From the China Compliance Digest (Issue No. 21: June 25, 2012):

China Economic Weekly reported that in the last 12 years, 18,400 Chinese officials were caught trying to leave the country in order to escape prosecution on corruption charges.
 
The publication listed yearly totals of seized assets from these arrests for just five of the 12 years. The combined amount recovered for all five years was a whopping 54.19 billion yuan (US $8.5 billion).
 
The case involving the most corrupt gains was that of Yu Zhendong, former chief of Bank of China’s Guangdong branch, and two bank managers.

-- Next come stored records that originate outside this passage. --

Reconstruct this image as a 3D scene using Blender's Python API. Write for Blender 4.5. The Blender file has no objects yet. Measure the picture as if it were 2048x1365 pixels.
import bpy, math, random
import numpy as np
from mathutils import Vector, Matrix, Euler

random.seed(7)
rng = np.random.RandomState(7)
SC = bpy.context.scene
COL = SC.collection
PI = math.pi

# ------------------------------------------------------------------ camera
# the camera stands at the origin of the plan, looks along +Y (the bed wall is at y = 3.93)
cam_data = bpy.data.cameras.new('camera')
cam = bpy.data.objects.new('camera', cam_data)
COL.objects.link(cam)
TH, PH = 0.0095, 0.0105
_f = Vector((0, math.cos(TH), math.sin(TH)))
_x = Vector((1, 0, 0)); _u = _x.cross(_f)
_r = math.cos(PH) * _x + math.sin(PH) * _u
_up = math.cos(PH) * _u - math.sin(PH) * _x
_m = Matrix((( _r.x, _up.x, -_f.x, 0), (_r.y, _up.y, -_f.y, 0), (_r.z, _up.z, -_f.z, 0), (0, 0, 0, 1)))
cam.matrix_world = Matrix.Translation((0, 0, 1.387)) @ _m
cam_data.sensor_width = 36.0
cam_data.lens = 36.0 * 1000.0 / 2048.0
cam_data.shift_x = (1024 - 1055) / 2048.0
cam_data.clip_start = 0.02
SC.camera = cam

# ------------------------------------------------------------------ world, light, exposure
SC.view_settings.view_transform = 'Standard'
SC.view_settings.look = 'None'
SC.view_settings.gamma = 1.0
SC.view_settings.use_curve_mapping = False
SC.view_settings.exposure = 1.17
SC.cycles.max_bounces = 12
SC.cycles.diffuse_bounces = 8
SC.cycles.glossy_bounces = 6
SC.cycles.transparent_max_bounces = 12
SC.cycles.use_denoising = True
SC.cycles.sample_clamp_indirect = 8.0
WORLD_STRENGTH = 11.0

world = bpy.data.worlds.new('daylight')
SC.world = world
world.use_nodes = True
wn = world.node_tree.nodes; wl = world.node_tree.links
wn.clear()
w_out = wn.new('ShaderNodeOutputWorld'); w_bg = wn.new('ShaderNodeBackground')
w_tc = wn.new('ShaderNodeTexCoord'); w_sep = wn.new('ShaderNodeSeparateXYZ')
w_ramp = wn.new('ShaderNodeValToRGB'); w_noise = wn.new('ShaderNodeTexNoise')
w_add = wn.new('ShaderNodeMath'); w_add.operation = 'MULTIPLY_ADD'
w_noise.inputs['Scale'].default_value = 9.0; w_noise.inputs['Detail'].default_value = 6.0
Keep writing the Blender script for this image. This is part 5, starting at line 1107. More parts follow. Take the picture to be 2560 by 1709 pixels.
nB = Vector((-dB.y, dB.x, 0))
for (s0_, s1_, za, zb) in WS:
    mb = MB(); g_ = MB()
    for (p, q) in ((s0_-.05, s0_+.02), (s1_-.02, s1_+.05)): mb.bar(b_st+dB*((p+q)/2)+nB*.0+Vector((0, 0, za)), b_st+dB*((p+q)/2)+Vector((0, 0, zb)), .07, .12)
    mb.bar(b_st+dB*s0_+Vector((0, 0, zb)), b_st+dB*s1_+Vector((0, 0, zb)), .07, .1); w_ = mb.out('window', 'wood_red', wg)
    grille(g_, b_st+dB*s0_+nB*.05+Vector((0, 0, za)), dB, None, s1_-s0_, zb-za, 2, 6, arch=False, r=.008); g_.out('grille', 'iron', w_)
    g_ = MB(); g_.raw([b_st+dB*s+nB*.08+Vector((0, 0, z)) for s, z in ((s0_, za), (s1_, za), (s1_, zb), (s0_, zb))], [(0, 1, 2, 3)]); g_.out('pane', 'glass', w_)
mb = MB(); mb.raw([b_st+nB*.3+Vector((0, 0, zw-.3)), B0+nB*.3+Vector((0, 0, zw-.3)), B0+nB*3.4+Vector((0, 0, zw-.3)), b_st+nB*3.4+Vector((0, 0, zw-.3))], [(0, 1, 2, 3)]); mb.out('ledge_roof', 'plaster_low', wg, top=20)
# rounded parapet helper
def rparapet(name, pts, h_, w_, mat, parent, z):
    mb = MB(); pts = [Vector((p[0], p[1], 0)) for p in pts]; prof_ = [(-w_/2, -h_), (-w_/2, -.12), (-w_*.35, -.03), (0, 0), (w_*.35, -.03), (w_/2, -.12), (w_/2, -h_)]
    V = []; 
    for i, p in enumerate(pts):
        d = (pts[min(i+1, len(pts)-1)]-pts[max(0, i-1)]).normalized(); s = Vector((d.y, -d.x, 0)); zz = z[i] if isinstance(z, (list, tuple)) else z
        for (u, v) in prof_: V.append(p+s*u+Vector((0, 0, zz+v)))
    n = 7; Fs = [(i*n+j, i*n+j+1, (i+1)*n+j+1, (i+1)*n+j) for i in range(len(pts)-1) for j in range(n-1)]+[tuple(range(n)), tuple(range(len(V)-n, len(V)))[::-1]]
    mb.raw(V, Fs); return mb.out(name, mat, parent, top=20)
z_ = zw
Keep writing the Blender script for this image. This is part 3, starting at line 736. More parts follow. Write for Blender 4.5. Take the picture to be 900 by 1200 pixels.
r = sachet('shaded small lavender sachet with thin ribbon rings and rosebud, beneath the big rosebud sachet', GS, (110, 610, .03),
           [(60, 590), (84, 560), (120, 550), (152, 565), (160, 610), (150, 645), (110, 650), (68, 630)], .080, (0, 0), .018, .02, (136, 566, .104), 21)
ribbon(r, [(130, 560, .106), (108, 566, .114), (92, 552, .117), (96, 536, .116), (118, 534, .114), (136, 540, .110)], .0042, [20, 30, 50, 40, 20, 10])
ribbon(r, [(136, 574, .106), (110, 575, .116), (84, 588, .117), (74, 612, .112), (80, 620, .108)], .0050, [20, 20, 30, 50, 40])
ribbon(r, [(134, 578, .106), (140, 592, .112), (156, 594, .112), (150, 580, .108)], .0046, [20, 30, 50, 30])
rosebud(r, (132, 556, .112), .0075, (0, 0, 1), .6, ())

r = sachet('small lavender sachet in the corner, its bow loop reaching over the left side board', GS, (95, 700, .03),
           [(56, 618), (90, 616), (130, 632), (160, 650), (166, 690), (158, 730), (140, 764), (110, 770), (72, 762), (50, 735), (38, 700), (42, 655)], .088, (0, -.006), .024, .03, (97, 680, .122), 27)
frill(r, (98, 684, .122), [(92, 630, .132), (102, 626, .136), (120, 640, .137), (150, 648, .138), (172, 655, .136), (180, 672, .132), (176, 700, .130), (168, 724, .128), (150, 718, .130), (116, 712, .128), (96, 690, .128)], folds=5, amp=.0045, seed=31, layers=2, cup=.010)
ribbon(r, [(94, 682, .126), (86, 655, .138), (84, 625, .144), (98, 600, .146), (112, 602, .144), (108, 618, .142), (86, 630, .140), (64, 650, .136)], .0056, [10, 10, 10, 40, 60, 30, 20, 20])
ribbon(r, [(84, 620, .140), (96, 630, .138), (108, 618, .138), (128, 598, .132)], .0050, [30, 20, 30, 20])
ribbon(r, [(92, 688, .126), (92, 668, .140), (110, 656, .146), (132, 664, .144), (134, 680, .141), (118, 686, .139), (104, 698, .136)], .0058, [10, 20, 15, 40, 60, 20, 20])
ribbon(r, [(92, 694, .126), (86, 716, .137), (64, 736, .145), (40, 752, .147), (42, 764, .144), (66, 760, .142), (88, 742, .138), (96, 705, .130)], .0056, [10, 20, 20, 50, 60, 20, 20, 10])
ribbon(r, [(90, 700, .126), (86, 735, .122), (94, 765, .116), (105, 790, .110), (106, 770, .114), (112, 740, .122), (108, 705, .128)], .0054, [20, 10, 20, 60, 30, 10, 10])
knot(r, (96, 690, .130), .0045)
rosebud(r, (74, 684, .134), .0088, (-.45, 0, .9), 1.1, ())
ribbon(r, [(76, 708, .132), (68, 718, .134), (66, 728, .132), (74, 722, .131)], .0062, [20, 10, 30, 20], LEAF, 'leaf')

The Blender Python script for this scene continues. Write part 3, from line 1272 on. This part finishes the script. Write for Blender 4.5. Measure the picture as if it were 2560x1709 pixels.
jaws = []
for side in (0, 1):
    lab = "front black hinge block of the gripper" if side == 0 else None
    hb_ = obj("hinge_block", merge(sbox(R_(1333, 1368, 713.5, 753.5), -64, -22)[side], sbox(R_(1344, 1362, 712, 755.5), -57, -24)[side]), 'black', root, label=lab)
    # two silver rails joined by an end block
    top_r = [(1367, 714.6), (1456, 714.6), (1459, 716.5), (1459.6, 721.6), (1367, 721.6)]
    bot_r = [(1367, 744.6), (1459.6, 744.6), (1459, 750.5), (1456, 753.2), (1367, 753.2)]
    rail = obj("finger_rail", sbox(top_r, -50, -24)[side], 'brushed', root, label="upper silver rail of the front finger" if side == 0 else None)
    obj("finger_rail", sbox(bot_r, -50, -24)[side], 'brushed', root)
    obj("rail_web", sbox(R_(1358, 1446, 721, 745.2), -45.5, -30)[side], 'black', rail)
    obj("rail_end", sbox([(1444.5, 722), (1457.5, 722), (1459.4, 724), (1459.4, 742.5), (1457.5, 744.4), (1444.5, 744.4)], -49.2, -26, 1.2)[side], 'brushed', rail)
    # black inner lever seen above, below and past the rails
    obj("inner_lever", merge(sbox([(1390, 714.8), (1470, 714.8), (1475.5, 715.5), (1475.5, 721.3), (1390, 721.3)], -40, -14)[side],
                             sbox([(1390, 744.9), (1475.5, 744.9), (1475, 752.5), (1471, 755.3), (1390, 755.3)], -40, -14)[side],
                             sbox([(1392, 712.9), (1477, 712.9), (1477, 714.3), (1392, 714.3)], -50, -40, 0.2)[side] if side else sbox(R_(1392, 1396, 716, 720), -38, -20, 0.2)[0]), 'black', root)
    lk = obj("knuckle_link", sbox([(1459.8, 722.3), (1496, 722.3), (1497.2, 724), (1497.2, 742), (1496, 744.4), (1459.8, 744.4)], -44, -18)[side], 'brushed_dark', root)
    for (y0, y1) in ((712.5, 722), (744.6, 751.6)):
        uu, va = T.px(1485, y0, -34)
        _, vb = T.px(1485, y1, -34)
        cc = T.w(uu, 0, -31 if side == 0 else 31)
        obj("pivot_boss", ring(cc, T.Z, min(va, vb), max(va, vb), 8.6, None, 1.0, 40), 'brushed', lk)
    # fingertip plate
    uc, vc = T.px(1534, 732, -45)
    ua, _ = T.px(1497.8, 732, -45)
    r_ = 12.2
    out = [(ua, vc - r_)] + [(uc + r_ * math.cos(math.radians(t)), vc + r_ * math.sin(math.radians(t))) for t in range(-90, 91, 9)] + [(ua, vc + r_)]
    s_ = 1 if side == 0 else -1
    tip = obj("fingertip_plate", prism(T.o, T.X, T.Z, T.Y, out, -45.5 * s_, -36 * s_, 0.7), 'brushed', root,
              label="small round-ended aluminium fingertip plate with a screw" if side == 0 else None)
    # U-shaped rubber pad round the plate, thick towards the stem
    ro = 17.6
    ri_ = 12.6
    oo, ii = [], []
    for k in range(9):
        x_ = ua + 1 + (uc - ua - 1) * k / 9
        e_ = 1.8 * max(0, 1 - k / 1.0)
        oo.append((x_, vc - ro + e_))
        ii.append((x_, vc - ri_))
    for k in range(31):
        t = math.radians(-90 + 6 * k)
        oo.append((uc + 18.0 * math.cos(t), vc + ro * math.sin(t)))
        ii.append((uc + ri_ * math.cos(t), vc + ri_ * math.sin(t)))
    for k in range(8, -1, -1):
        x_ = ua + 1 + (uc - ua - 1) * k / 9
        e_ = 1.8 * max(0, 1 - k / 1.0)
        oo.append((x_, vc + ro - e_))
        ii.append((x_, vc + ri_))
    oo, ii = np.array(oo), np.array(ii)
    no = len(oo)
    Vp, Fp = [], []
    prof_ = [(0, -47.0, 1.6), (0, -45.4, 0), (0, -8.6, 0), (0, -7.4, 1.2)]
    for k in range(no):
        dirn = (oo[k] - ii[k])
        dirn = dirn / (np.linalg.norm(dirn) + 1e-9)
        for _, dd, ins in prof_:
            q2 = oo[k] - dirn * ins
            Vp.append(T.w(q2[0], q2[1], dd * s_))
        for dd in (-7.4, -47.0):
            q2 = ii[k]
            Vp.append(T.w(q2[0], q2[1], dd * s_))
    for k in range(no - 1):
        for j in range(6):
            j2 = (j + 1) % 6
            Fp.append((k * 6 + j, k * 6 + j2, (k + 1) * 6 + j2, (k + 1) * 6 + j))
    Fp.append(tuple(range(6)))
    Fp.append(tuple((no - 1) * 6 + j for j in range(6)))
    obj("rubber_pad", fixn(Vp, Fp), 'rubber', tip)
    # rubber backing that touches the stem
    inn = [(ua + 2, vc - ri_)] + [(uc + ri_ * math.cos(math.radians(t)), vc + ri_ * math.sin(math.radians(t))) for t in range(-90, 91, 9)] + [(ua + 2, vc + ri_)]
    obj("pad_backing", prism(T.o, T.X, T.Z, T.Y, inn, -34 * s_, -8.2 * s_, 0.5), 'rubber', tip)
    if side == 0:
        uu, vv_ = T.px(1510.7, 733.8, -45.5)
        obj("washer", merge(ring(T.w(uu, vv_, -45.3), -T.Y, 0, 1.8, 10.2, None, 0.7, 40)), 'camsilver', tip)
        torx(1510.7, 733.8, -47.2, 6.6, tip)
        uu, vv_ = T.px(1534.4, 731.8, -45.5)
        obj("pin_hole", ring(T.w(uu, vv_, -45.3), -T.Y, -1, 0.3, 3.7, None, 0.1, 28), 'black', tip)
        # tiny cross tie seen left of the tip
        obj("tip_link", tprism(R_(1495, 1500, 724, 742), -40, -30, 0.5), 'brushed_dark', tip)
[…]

Yu’s group embezzled hundreds of millions of U.S. dollars, which they laundered through several United States banks and casinos after entering the U.S. with fraudulently obtained documents.
 
In 2004, the FBI discovered the scheme and sent Yu back to China.
 
According to a recent study published in Hong Kong magazine Dongxiang (Trend), 91 percent of the active members of the CPC’s Central Committee have at least one family member living overseas.
 
The study was said to originate from an internal investigation conducted by China’s central government.
 
The majority of the leaders’ overseas relatives live in the U.S. or Canada, top destinations for so-called “naked officials,” i.e. corrupt Chinese officials who send assets and relatives overseas as a prelude to their own flight.
 
Scholars believe up to 20,000 naked officials have successfully emigrated, taking with them total assets that may well exceed one trillion yuan (US $15 billion).